When powered up, the machine would have both the START and STOP lights turned off until
the drum got up to speed and everything was synchronized, and then the lamp in the stop
key would light up to tell you the machine was ready.
The machine was completely bit-serial in nature, minimizing the number of flip flops. I
recall that the circuit boards in the machine were something like 5x7 inches (give or
take), and were not densely packed with components. They were fiberglass boards, with
traces only on one side, and jumper wires on the component side. I remember date codes on
the transistors as being from the 1963 - 1964 timeframe. I recollect that there were
something around 48 circuit boards in each CPU. We occasionally had to scrounge boards
out of the decommissioned second CPU to fix faults that developed in the running
machine...it was musical board swapping to troubleshoot because we didn't have any
schematics or service documentation for the machine. The machine was quite slow, even if
you wrote the code to use instruction timing to optimize placement of instructions and
operands on the drum to minimize latency. I recall writing a program that I optimized as
best as I possibly could, and the machine couldn't output to the Teletype at its full
rated speed when typing out text from an arbitrarily located text buffer. It'd do
about 9 characters per second. The machine had interrupt capability, but most of the
interrupt processing logic was in the I/O rack, and something was amiss with the logic,
and we were never able to get it to work properly. So, alll I/O was CPU polling, which
explains part of why the I/O was slow.
I managed to write a minimal DEC FOCAL interpreter for the machine. IIt was really slow,
but it worked. The floating point math routines were the most difficult. I had learned
FOCAL on a DEC PDP 8 (straight 8) in a class I took when I was in 8th grade, and it seemed
simple enough that I could make it work on the 3M machine. I had thought about trying to
do BASIC for the machine, but I decided on FOCAL because it was a lot less complex. Glad
I chose FOCAL, because It barely fit, even in somewhat minimalized form, on the 8K drum.

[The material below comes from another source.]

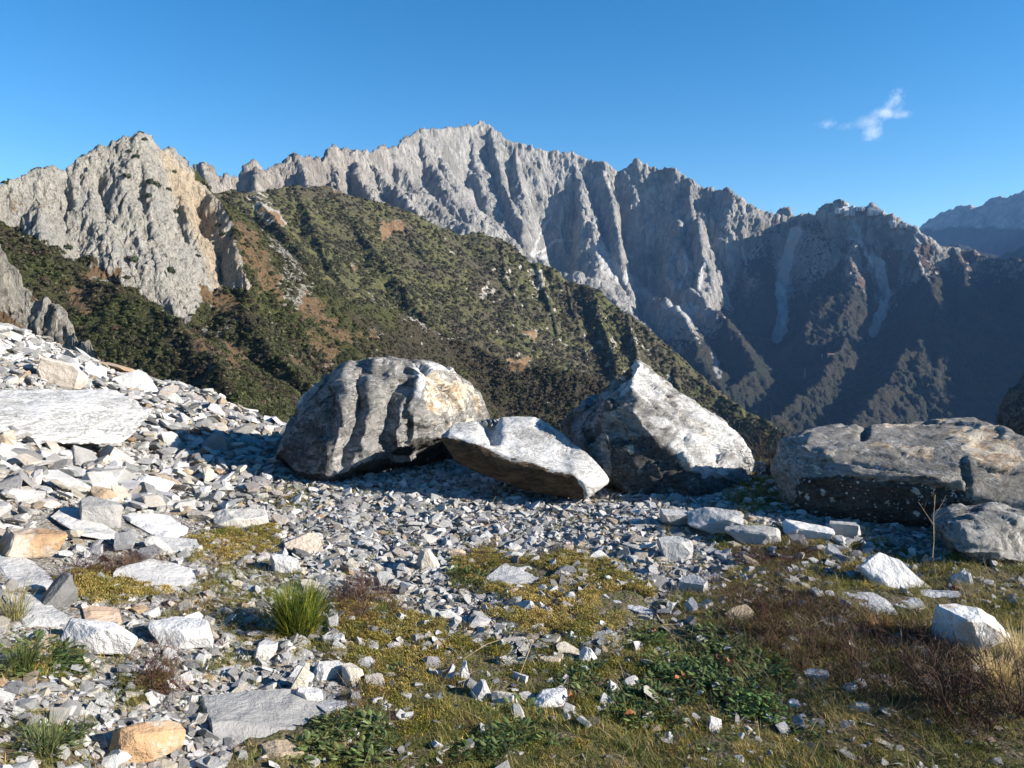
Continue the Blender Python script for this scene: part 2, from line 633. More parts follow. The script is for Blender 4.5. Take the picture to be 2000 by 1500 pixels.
CR = dict(s1=3.2, s2=2.3, w=160, jag=6, jl=55, flute=1.0, fl=46)
SPU = dict(s1=1.9, s2=1.1, w=70, jag=10, jl=60, flute=0.9, fl=34, ml=1.9, mr=0.78)
LOW = dict(s1=1.15, s2=0.8, w=60, jag=9, jl=45, flute=0.7, fl=36, ml=1.5, mr=0.9)
main_ridges = [
    S([(640, 301, 2120), (651, 287, 2130), (679, 291, 2150), (700, 294, 2180), (711, 303, 2230), (744, 288, 2330), (776, 290, 2450), (790, 274, 2560), (814, 257, 2680), (835, 251, 2750),
       (874, 251, 2850), (916, 246, 2950), (937, 237, 3000), (951, 244, 3000), (986, 272, 3000), (1007, 282, 3000), (1021, 282, 3000), (1056, 294, 3020), (1098, 298, 3040),
       (1119, 296, 3050), (1136, 306, 3050), (1147, 315, 3050), (1182, 320, 3030), (1206, 344, 3050), (1224, 326, 3050), (1241, 313, 3050), (1266, 322, 3050), (1290, 329, 3050), (1318, 329, 3020),
       (1345, 348, 3000), (1366, 362, 3000), (1394, 374, 3000), (1408, 372, 2980), (1422, 368, 2950), (1436, 383, 2950), (1450, 391, 2950), (1478, 408, 2950), (1510, 419, 2980)], **{**CR, 'jag': 5}),
    S([(1510, 419, 2980), (1562, 422, 3000), (1594, 419, 2950), (1602, 402, 2920), (1610, 396, 2900), (1632, 392, 2880)], **{**CR, 'jag': 6}),
    S([(1632, 392, 2880), (1650, 396, 2870), (1657, 405, 2860), (1681, 405, 2850), (1702, 398, 2850), (1712, 404, 2840), (1720, 412, 2840), (1734, 426, 2830)], **{**CR, 'jag': 5}),
    S([(1734, 427, 2830), (1738, 424, 2830), (1744, 417, 2830), (1750, 424, 2830), (1762, 435, 2830), (1786, 445, 2800), (1796, 458, 2800), (1810, 470, 2810), (1818, 476, 2820)], **{**CR, 'jag': 4}),
    S([(1818, 476, 2820), (1860, 482, 2850), (1895, 491, 2850), (1940, 505, 2800), (2000, 512, 2700), (2120, 500, 2600), (2300, 470, 2500)], **{**LOW, 's1': 0.9, 's2': 0.75}),
    S([(1512, 424, 3300), (1524, 408, 3300), (1541, 408, 3300), (1553, 420, 3300), (1575, 440, 3300)], **{**CR, 'jag': 5, 'flute': .5}),
    # jagged western comb, nearer
    S([(250, 350, 1750), (330, 345, 1760), (383, 330, 1780), (395, 325, 1780), (410, 333, 1790), (430, 342, 1800), (465, 344, 1820), (485, 332, 1830), (504, 323, 1840), (525, 329, 1850), (545, 327, 1870), (560, 323, 1880), (566, 308, 1890), (574, 301, 1900),
       (605, 308, 1950), (622, 310, 1990), (640, 302, 2050), (651, 287, 2100), (679, 291, 2150)], s1=2.1, s2=1.3, w=120, jag=15, jl=30, flute=1.5, fl=26),
    S([(395, 326, 1780), (400, 360, 1730), (410, 400, 1680)], **{**SPU, 'jag': 16, 'jl': 25}),
    S([(504, 323, 1840), (500, 350, 1790), (495, 400, 1730)], **{**SPU, 'jag': 16, 'jl': 25}),
    S([(574, 301, 1900), (590, 330, 1850), (600, 360, 1810), (606, 400, 1750)], **{**SPU, 'jag': 18, 'jl': 25}),
    S([(651, 287, 2100), (645, 320, 2040), (655, 350, 1980), (665, 400, 1900)], **{**SPU, 'jag': 18, 'jl': 25}),
    S([(693, 293, 2160), (690, 330, 2090), (715, 365, 2010), (735, 400, 1950), (745, 430, 1900)], **{**SPU, 'jag': 22, 'jl': 30}),
    S([(711, 303, 2230), (745, 350, 2140), (790, 385, 2060), (815, 415, 1990), (840, 450, 1930)], **{**SPU, 'jag': 18, 'jl': 30}),
    S([(760, 290, 2400), (800, 350, 2330), (850, 400, 2260), (900, 440, 2180), (950, 470, 2100)], s1=1.1, s2=.85, w=60, jag=9, jl=50, flute=.8, fl=36),
    # spurs of the high peak
    S([(822, 256, 2700), (828, 300, 2640), (845, 340, 2590), (872, 380, 2530), (900, 425, 2450), (930, 460, 2370)], **SPU),
    S([(937, 237, 3000), (922, 285, 2920), (908, 325, 2850), (896, 352, 2790), (905, 400, 2690), (935, 440, 2600), (970, 475, 2500)], **{**SPU, 's1': 2.6}),
    S([(960, 250, 3000), (965, 300, 2900), (978, 350, 2800), (1000, 400, 2700), (1022, 440, 2610), (1018, 470, 2540)], **{**SPU, 's1': 2.3}),
    S([(1007, 282, 3000), (1010, 330, 2900), (1018, 370, 2820), (1036, 410, 2740), (1062, 440, 2660), (1052, 470, 2590)], **SPU),
    # great buttress of the second top
    S([(1119, 296, 3050), (1133, 350, 2950), (1138, 395, 2860), (1128, 430, 2790), (1122, 470, 2700), (1130, 510, 2610), (1165, 560, 2480), (1200, 590, 2400)], **{**SPU, 's1': 3.0, 's2': 1.3, 'w': 110}),
    S([(1170, 322, 3030), (1195, 380, 2930), (1205, 440, 2820), (1215, 490, 2720), (1240, 530, 2620), (1280, 570, 2520), (1318, 600, 2440), (1345, 640, 2330)], **{**SPU, 's1': 1.7}),
    S([(1075, 480, 2620), (1100, 510, 2560), (1150, 545, 2500)], **{**LOW, 's1': .8}),
    S([(1241, 313, 3050), (1256, 345, 2990), (1269, 392, 2900)], **{**SPU, 's1': 2.4}),
    S([(1318, 329, 3020), (1304, 370, 2940), (1298, 420, 2850), (1301, 470, 2760), (1318, 520, 2660), (1335, 565, 2570), (1345, 600, 2500)], **{**SPU, 's1': 2.9, 's2': 1.3, 'w': 110}),
    S([(1345, 348, 3000), (1352, 400, 2900), (1368, 450, 2800), (1372, 500, 2710), (1362, 545, 2620)], **{**SPU, 's1': 2.0}),
    S([(1394, 374, 3000), (1390, 420, 2900), (1400, 460, 2820)], **SPU),
    S([(1422, 368, 2950), (1440, 410, 2880), (1462, 440, 2810), (1470, 462, 2770)], **{**SPU, 's1': 2.2}),
    S([(1450, 391, 2950), (1470, 425, 2900), (1482, 462, 2840)], **SPU),
    S([(1482, 462, 2840), (1458, 478, 2800), (1452, 505, 2740), (1462, 530, 2680), (1485, 560, 2600), (1482, 590, 2540), (1470, 620, 2470)], s1=1.5, s2=0.9, w=60, jag=8, jl=40, flute=.7, fl=35),
    # quarry tower and its spurs
    S([(1655, 403, 2860), (1658, 440, 2800), (1660, 480, 2730), (1655, 510, 2680), (1668, 540, 2620), (1682, 560, 2560), (1690, 590, 2490), (1700, 630, 2400), (1690, 660, 2330)], **{**SPU, 's1': 2.6, 's2': 1.1, 'w': 100}),
    S([(1700, 420, 2830), (1700, 470, 2740), (1712, 510, 2650)], **{**SPU, 's1': 1.8}),
    S([(1612, 396, 2890), (1600, 440, 2810), (1585, 480, 2750), (1575, 520, 2700)], **{**SPU, 's1': 1.6}),
    S([(1655, 510, 2680), (1620, 520, 2600), (1605, 540, 2560), (1590, 565, 2500), (1588, 590, 2450), (1570, 640, 2360)], **LOW),
    S([(1762, 440, 2820), (1742, 480, 2730), (1738, 500, 2680)], **{**SPU, 's1': 1.8}),
    S([(1786, 446, 2800), (1786, 485, 2740), (1800, 525, 2640), (1818, 555, 2560), (1832, 600, 2450), (1840, 650, 2330), (1845, 690, 2230), (1825, 740, 2120)], **{**LOW, 's1': 1.4}),
    S([(1860, 482, 2850), (1880, 530, 2700), (1890, 570, 2560), (1875, 610, 2450), (1868, 640, 2380)], **LOW),
    S([(1770, 545, 2560), (1780, 580, 2470), (1800, 650, 2300), (1790, 720, 2130)], **LOW),
    # low spurs that run out into the valley
    S([(1345, 565, 2570), (1375, 590, 2470), (1405, 614, 2380), (1440, 652, 2260), (1462, 690, 2160), (1478, 719, 2080), (1440, 745, 2000), (1405, 780, 1930)], s1=1.4, s2=.85, w=60, jag=9, jl=45, flute=.7, fl=35),
    S([(1330, 610, 2380), (1350, 650, 2230), (1372, 700, 2080), (1392, 740, 1980), (1440, 800, 1850)], s1=1.2, s2=.8, w=60, jag=9, jl=45, flute=.7, fl=35),
    S([(1200, 590, 2400), (1260, 650, 2150), (1330, 720, 1950), (1400, 790, 1780)], s1=1.0, s2=.75, w=60, jag=8, jl=45, flute=.6, fl=35),
    S([(1690, 640, 2360), (1650, 665, 2260), (1634, 690, 2180), (1622, 720, 2100), (1597, 750, 2020), (1560, 780, 1930), (1520, 815, 1840), (1480, 850, 1760)], s1=1.1, s2=.85, w=50, jag=10, jl=40, flute=.6, fl=35),
    S([(1790, 690, 2220), (1765, 690, 2180), (1745, 720, 2100), (1728, 755, 2010), (1700, 790, 1930), (1670, 830, 1840)], s1=1.1, s2=.85, w=50, jag=10, jl=40, flute=.6, fl=35),
]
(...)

It was very slow having to pack/unpack three ASCII characters into 24-bit words, but to
make everything fit, I had to do it. And, with only two registers (accumulator A and B),
and the interprocessor communication 24-bit register that was accessible through I/O
instructions, it was quite a challenge.
Anyway, I graduated in 1977. I went back during the 1979 school year to visit, and the
whole place had changed. The amazing computer curriculum teacher was gone, promoted to
somewhere in the district administration, and some younger new guy was there whom I took a
pretty immediate dislike to. This was his first year teaching at the school, and the
first thing he did was call a scrap dealer to come take away the 3M machine, along with
another old machine that was donated to the school...hardly a computer, more like an
accounting machine, made by SCM, called a 7816 Typetronic. They were both gone, and I was
really angry that they had gone off to scrap. Also, the IMSAI 8080 microcomputer that a
small group of students including myself had built from kit form as a high school project
during the end of Junior and first part of Senior year in high school was nowhere to be
seen. In their place were a number of shiny new Apple II computers. These, to me, seemed
mere toys compared to the "real" computer that had gone off to scrap. Had I
known this was going to happen, I would have somehow come up with a way to rescue the 3M
machine (it wasn't small, nor lightweight) to some kind of safe storage until I would
have the resources to restore them. Fortunately, through pure luck, I did manage to
find that old IMSAI that we built....and it is in my collection today, and works great. A
story for another time.
So, even though I was born a bit late to have been "in the prime time" of the
earlier computers, I did get the rare experience for a person my age of working with a
machine that used magnetic drum memory as primary memory, and I wouldn't trade what I
learned from that old beast for anything.